Go out and buy this book NOW !!
I give this brilliant book a very well earned 10/10 (5 Stars)
If you could change the past would you....and should you? This is the dilemma Luna finds herself facing after the death of her mother. It's only in her death that Luna learns of a traumatic incident in her mothers life, one that directly affects Luna herself. So Luna and her sister visit Brooklyn, where their mother grew up both to tie up loose ends and to learn more about the enigma she was. It's here something strange happens, Luna finds herself meeting her mother....in 1977. Against a backdrop of the fear and excitement of The Summer of Sam and explosion of disco Luna is given the chance to change the future, and maybe save her mother.
The Summer of Impossible Things is just a fantastic story. It has everything you could hope for - intrigue, romance and fantasy. Although it's main plot device is sci fi this isn't a sci fi book. It's a heartfelt and touching tale of how love affects us daily, whether that be a mothers love, a daughters or a romantic love. It's well characterised and kept my attention throughout. a great summer read.
Thanks to Netgalley for this ARC for an honest review.

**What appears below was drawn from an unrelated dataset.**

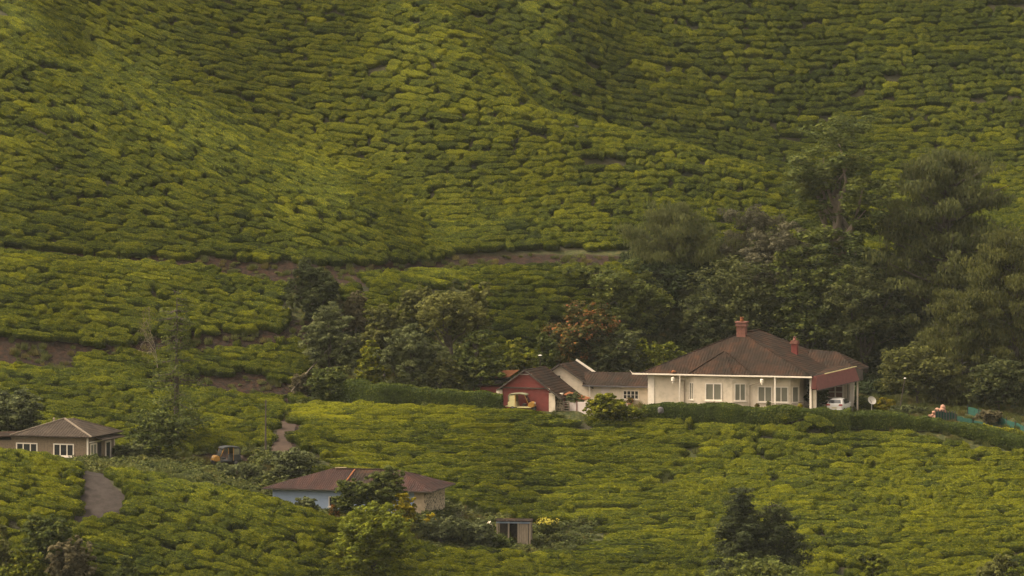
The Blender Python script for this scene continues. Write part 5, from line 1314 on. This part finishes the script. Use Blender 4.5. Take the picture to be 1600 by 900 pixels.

This book is such an enjoyable read, engaging from the start and a clever combination of science fiction with romance. Luna and her sister, Pia, travel to Brooklyn to sort out their mother's affairs after her traumatic death, and it is there, in Bay Ridge, that they learn more about her past, the identity of Luna's father and extraordinary things start to happen. I was totally caught up in this wonderful tale, which is beautifully written and well researched for period detail, and although the ending was surprising and satisfying, I now miss Luna in my life.
I have already recommended it (on publication day) to a friend who wanted a good book to load on her kindle, and I'm happy to recommend it more widely.